Cecil Beaton - Ballet Costume Desight for Le Pavillon - 1936

Cecil Beaton - Ballet Costume Desight for Le Pavillon - 1936

£3,800

SIR CECIL BEATON, CBE
(1904-1980)

Ballet Costume Design for Le Pavillon - 1936

Signed and bears wardrobe mark l.r.: Beaton
Watercolour and ink

49 by 39 cm., 19 ¼ by 15 ½ in.
(frame size 70.5 by 60 cm., 27 ¾ by 23 ¾ in.)

Cecil Walter Hardy Beaton was a fashion and portrait photographer, diarist, interior designer and stage and costume designer for the stage and screen. He was born in Hampstead and educated at Harrow and St John’s College, Cambridge although he left without a degree in 1925. He worked as a photographer for fashion magazines and became an extremely popular and well-connected society portraitist who also recorded the gathering of his friends among the Bright Young Things of the 20s and 30s. After the war Beaton started designing stage sets and costumes for London and Broadway. His most lauded achievement for the stage being the costume for Lerner and Loewe’s 1956 production of My Fair Lady.

In 1936 Beaton was commissioned to design the costumes for Col de Basil’s Ballet Russes de Monte Carlo’s performance of Le Pavillon to be performed at the Royal Opera House.
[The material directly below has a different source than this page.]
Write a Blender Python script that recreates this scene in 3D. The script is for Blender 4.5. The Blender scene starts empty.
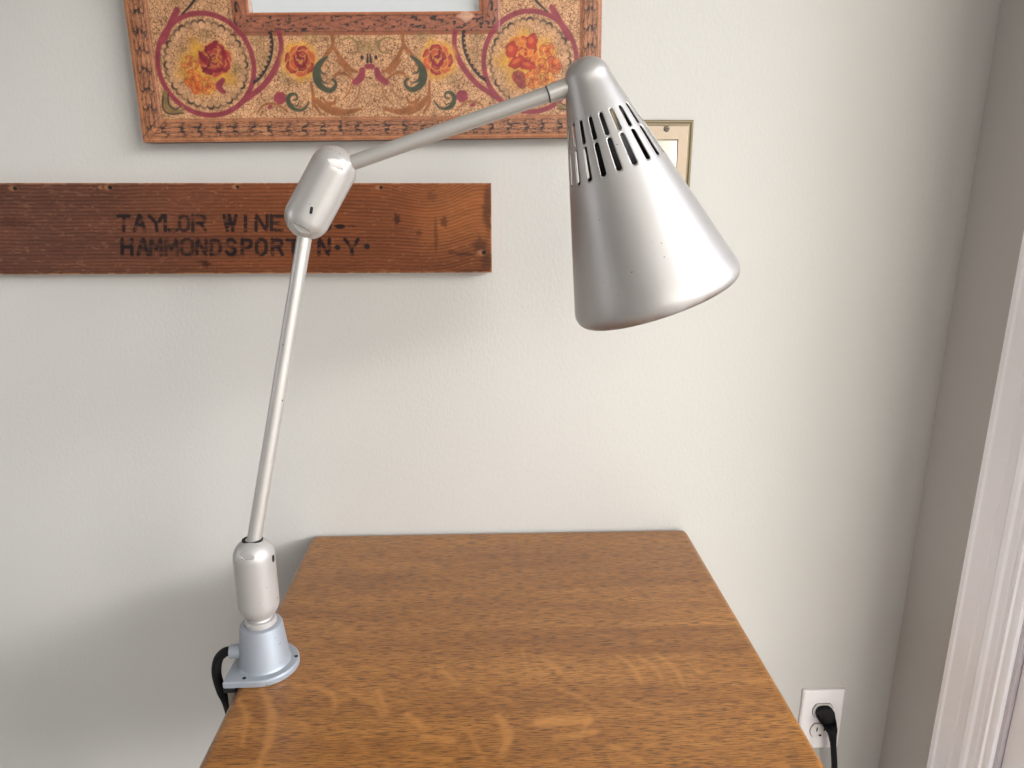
import bpy, bmesh, math
import numpy as np
from mathutils import Vector, Matrix

# ------------------------------------------------------------------ calibration
# wall plane Y=0 (room side is -Y), floor Z=0, camera stands 1.02 m from the wall
F_PX, CAM_D, CAM_H = 720.0, 1.02, 1.255
PITCH, YAW = math.radians(15.1), math.radians(2.1)
FW = Vector((math.sin(YAW)*math.cos(PITCH), math.cos(YAW)*math.cos(PITCH), -math.sin(PITCH)))
RT = Vector((math.cos(YAW), -math.sin(YAW), 0.0))
UP = RT.cross(FW)
CAM = Vector((0.0, -CAM_D, CAM_H))

def ray(px, py): return FW + RT*((px-512)/F_PX) - UP*((py-384)/F_PX)
def on_y(px, py, y):                       # a photo measurement turned into metres on a plane parallel to the wall
    d = ray(px, py); return CAM + d*((y-CAM.y)/d.y)
def on_z(px, py, z):
    d = ray(px, py); return CAM + d*((z-CAM.z)/d.z)
def px_m(p):                               # metres covered by one photo pixel at a point
    return (p-CAM).dot(FW)/F_PX

scene = bpy.context.scene
COL = scene.collection
PI = math.pi

def lin(r, g, b):
    f = lambda c: (c/255/12.92) if c/255 <= 0.04045 else ((c/255+0.055)/1.055)**2.4
    return (f(r), f(g), f(b))
def lin4(c): return (*lin(*c), 1.0)

# ------------------------------------------------------------------ materials
def new_mat(name):
    m = bpy.data.materials.new(name); m.use_nodes = True
    nt = m.node_tree
    return m, nt, nt.nodes['Principled BSDF']
def N(nt, typ, **kw):
    n = nt.nodes.new(typ)
    for k, v in kw.items():
        if k in n.inputs: n.inputs[k].default_value = v
        else: setattr(n, k, v)
    return n
def L(nt, a, b): nt.links.new(a, b)
def ramp(nt, fac, stops, interp='LINEAR'):
    r = nt.nodes.new('ShaderNodeValToRGB'); cr = r.color_ramp; cr.interpolation = interp
    while len(cr.elements) < len(stops): cr.elements.new(0.5)
    for e, (p, c) in zip(cr.elements, stops):
        e.position = p; e.color = c if len(c) == 4 else (*c, 1)
    L(nt, fac, r.inputs['Fac']); return r
def mixc(nt, fac, a, b, mode='MIX'):
    m = nt.nodes.new('ShaderNodeMix'); m.data_type = 'RGBA'; m.blend_type = mode
    for sock, v in ((m.inputs[0], fac), (m.inputs[6], a), (m.inputs[7], b)):
        if isinstance(v, bpy.types.NodeSocket): L(nt, v, sock)
        else: sock.default_value = v
    return m.outputs[2]
def coords(nt, scale=(1, 1, 1), rot=(0, 0, 0)):
    tc = nt.nodes.new('ShaderNodeTexCoord'); mp = nt.nodes.new('ShaderNodeMapping')
    mp.inputs['Scale'].default_value = scale; mp.inputs['Rotation'].default_value = rot
    L(nt, tc.outputs['Object'], mp.inputs['Vector']); return mp.outputs['Vector']
def bump(nt, bsdf, height, strength, dist):
    b = N(nt, 'ShaderNodeBump', Strength=strength, Distance=dist)
    L(nt, height, b.inputs['Height']); L(nt, b.outputs['Normal'], bsdf.inputs['Normal'])

def paint_mat(name, col, rough=0.6, grain=900, strength=0.12, dist=0.001, blotch=0.04):
    m, nt, b = new_mat(name)
    v = coords(nt)
    n1 = N(nt, 'ShaderNodeTexNoise', Scale=3.0, Detail=4.0); L(nt, v, n1.inputs['Vector'])
    c0 = tuple(max(0, c*(1-blotch)) for c in col); c1 = tuple(min(1, c*(1+blotch)) for c in col)
    r = ramp(nt, n1.outputs['Fac'], [(0.3, c0), (0.7, c1)])
    L(nt, r.outputs['Color'], b.inputs['Base Color'])
    b.inputs['Roughness'].default_value = rough
    n2 = N(nt, 'ShaderNodeTexNoise', Scale=grain, Detail=2.0); L(nt, v, n2.inputs['Vector'])
    bump(nt, b, n2.outputs['Fac'], strength, dist)
    return m

WALL_COL = lin(184, 181, 176)
def wall_mat():
    m, nt, b = new_mat('wall_paint')
    v = coords(nt)
    n1 = N(nt, 'ShaderNodeTexNoise', Scale=2.2, Detail=5.0); L(nt, v, n1.inputs['Vector'])
    r = ramp(nt, n1.outputs['Fac'], [(0.3, tuple(c*0.97 for c in WALL_COL)), (0.7, tuple(c*1.03 for c in WALL_COL))])
    # small dark scuffs
    n3 = N(nt, 'ShaderNodeTexNoise', Scale=38.0, Detail=3.0, Roughness=0.7); L(nt, v, n3.inputs['Vector'])
    s = ramp(nt, n3.outputs['Fac'], [(0.735, (0, 0, 0)), (0.78, (1, 1, 1))])
    c = mixc(nt, s.outputs['Color'], r.outputs['Color'], (*tuple(x*0.72 for x in WALL_COL), 1))
    L(nt, c, b.inputs['Base Color'])
    b.inputs['Roughness'].default_value = 0.55
    n2 = N(nt, 'ShaderNodeTexNoise', Scale=230.0, Detail=3.0, Roughness=0.55); L(nt, coords(nt, (1, 1, 0.62)), n2.inputs['Vector'])
    bump(nt, b, n2.outputs['Fac'], 0.26, 0.0012)
    return m

def metal_paint(name, col, metallic, rough, chip=0.69, chip_col=(0.05, 0.045, 0.04), spec_scale=95.0):
    m, nt, b = new_mat(name)
    v = coords(nt)
    n1 = N(nt, 'ShaderNodeTexNoise', Scale=14.0, Detail=5.0); L(nt, v, n1.inputs['Vector'])
    r = ramp(nt, n1.outputs['Fac'], [(0.3, tuple(c*0.94 for c in col)), (0.7, tuple(c*1.05 for c in col))])
    n2 = N(nt, 'ShaderNodeTexNoise', Scale=spec_scale, Detail=2.0, Roughness=0.6); L(nt, v, n2.inputs['Vector'])
    s = ramp(nt, n2.outputs['Fac'], [(chip, (0, 0, 0)), (chip+0.03, (1, 1, 1))])
    c = mixc(nt, s.outputs['Color'], r.outputs['Color'], (*chip_col, 1))
    L(nt, c, b.inputs['Base Color'])
    inv = ramp(nt, s.outputs['Color'], [(0, (metallic,)*3), (1, (0, 0, 0))])
    L(nt, inv.outputs['Color'], b.inputs['Metallic'])
    b.inputs['Roughness'].default_value = rough
    n4 = N(nt, 'ShaderNodeTexNoise', Scale=1500.0, Detail=1.0); L(nt, v, n4.inputs['Vector'])
    bump(nt, b, n4.outputs['Fac'], 0.06, 0.0005)
    return m

def plain(name, col, rough=0.5, metallic=0.0, var=0.06, scale=60.0):
    m, nt, b = new_mat(name)
    n1 = N(nt, 'ShaderNodeTexNoise', Scale=scale, Detail=3.0); L(nt, coords(nt), n1.inputs['Vector'])
    r = ramp(nt, n1.outputs['Fac'], [(0.3, tuple(c*(1-var) for c in col)), (0.7, tuple(min(1, c*(1+var)) for c in col))])
    L(nt, r.outputs['Color'], b.inputs['Base Color'])
    b.inputs['Roughness'].default_value = rough; b.inputs['Metallic'].default_value = metallic
    return m

def oak_mat(name, flecks):
    m, nt, b = new_mat(name)
    v = coords(nt)
    # broad figure running along X
    n0 = N(nt, 'ShaderNodeTexNoise', Scale=1.0, Detail=4.0, Roughness=0.55, Distortion=0.6); L(nt, coords(nt, (2.2, 22, 22)), n0.inputs['Vector'])
    base = ramp(nt, n0.outputs['Fac'], [(0.28, lin(136, 84, 34)), (0.5, lin(158, 102, 44)), (0.74, lin(180, 120, 58))])
    # fine dark pore streaks
    n1 = N(nt, 'ShaderNodeTexNoise', Scale=1.0, Detail=3.0, Roughness=0.62, Distortion=0.35); L(nt, coords(nt, (62, 1050, 1050)), n1.inputs['Vector'])
    pores = ramp(nt, n1.outputs['Fac'], [(0.41, (1, 1, 1)), (0.52, (0, 0, 0))])
    n2 = N(nt, 'ShaderNodeTexNoise', Scale=1.0, Detail=2.0); L(nt, coords(nt, (18, 210, 210)), n2.inputs['Vector'])
    streak = ramp(nt, n2.outputs['Fac'], [(0.35, (1, 1, 1)), (0.6, (0, 0, 0))])
    c = mixc(nt, 0.0, base.outputs['Color'], (0, 0, 0, 1))
    st = nt.nodes.new('ShaderNodeMath'); st.operation = 'MULTIPLY'; L(nt, streak.outputs['Color'], st.inputs[0]); st.inputs[1].default_value = 0.30
    c = mixc(nt, st.outputs[0], c, lin4((112, 62, 26)))
    po = nt.nodes.new('ShaderNodeMath'); po.operation = 'MULTIPLY'; L(nt, pores.outputs['Color'], po.inputs[0]); po.inputs[1].default_value = 0.9
    fac = po.outputs[0]
    if flecks:
        at = nt.nodes.new('ShaderNodeAttribute'); at.attribute_name = 'fleck'
        # pores stop at the ray flecks
        inv = nt.nodes.new('ShaderNodeMath'); inv.operation = 'SUBTRACT'; inv.inputs[0].default_value = 1.0; L(nt, at.outputs['Fac'], inv.inputs[1])
        mu = nt.nodes.new('ShaderNodeMath'); mu.operation = 'MULTIPLY'; L(nt, fac, mu.inputs[0]); L(nt, inv.outputs[0], mu.inputs[1])
        fac = mu.outputs[0]
        sc = nt.nodes.new('ShaderNodeMath'); sc.operation = 'MULTIPLY'; L(nt, at.outputs['Fac'], sc.inputs[0]); sc.inputs[1].default_value = 0.78
        c = mixc(nt, sc.outputs[0], c, lin4((186, 124, 62)))
    c = mixc(nt, fac, c, lin4((74, 40, 14)))
    c = mixc(nt, 1.0, c, (0.96, 1.0, 1.0, 1), 'MULTIPLY')
    L(nt, c, b.inputs['Base Color'])
    b.inputs['Roughness'].default_value = 0.36
    b.inputs['Coat Weight'].default_value = 0.25; b.inputs['Coat Roughness'].default_value = 0.22
    bump(nt, b, n1.outputs['Fac'], 0.10, 0.0006)
    return m

def attr_mat(name, crackle, rough, spec=0.4):
    """albedo painted per vertex in 'tint'; 'field' says where the leather crackle shows"""
    m, nt, b = new_mat(name)
    at = nt.nodes.new('ShaderNodeAttribute'); at.attribute_name = 'tint'
    c = at.outputs['Color']
    v = coords(nt)
    if crackle:
        fa = nt.nodes.new('ShaderNodeAttribute'); fa.attribute_name = 'field'
        wn = N(nt, 'ShaderNodeTexNoise', Scale=170.0, Detail=2.0); L(nt, v, wn.inputs['Vector'])
        wv = nt.nodes.new('ShaderNodeVectorMath'); wv.operation = 'MULTIPLY_ADD'
        L(nt, wn.outputs['Color'], wv.inputs[0]); wv.inputs[1].default_value = (0.009,)*3; L(nt, v, wv.inputs[2])
        vo = N(nt, 'ShaderNodeTexVoronoi', Scale=215.0); vo.feature = 'DISTANCE_TO_EDGE'; L(nt, wv.outputs[0], vo.inputs['Vector'])
        cr = ramp(nt, vo.outputs['Distance'], [(0.015, (0.9, 0.9, 0.9)), (0.10, (0, 0, 0))])
        mu = nt.nodes.new('ShaderNodeMath'); mu.operation = 'MULTIPLY'; L(nt, cr.outputs['Color'], mu.inputs[0]); L(nt, fa.outputs['Fac'], mu.inputs[1])
        c = mixc(nt, mu.outputs[0], c, lin4((108, 64, 42)))
        n2 = N(nt, 'ShaderNodeTexNoise', Scale=70.0, Detail=5.0, Roughness=0.7); L(nt, v, n2.inputs['Vector'])
        g = ramp(nt, n2.outputs['Fac'], [(0.28, (0.70, 0.66, 0.62)), (0.72, (1.30, 1.28, 1.24))])
        c = mixc(nt, 1.0, c, g.outputs['Color'], 'MULTIPLY')
        bump(nt, b, vo.outputs['Distance'], 0.25, 0.0012)
    else:
        n2 = N(nt, 'ShaderNodeTexNoise', Scale=1.0, Detail=4.0); L(nt, coords(nt, (60, 700, 700)), n2.inputs['Vector'])
        g = ramp(nt, n2.outputs['Fac'], [(0.3, (0.82,)*3), (0.7, (1.14,)*3)])
        c = mixc(nt, 1.0, c, g.outputs['Color'], 'MULTIPLY')
        bump(nt, b, n2.outputs['Fac'], 0.3, 0.0008)
    c = mixc(nt, 1.0, c, (0.63, 0.62, 0.62, 1) if crackle else (0.67, 0.65, 0.62, 1), 'MULTIPLY')
    L(nt, c, b.inputs['Base Color'])
    b.inputs['Roughness'].default_value = rough; b.inputs['Specular IOR Level'].default_value = spec
    return m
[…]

The ballet was by Boris Kochno, music by Alexander Borodine and choreography by David Lichine. The costumes were made by Barbara Karinska and the main dancers were Irina Baronova, Tatiana Riabouchinska and David Lichine. Beaton designed a blue stage set with costumes in shades of blue overlaid with brilliantly coloured feathers, flowers etc. However, when Kochno saw the half finished blue costumes, he was so enchanted by them that he insisted they were used as they were, without the trimmings. The result was a blue or blue effect on the opening night of the ballet. Beaton was dismayed and, disobeying Kochno, he arranged for Barbara Karinska, the costume maker, to add the colourful overskirts and trims for the subsequent performances and for the United States tour.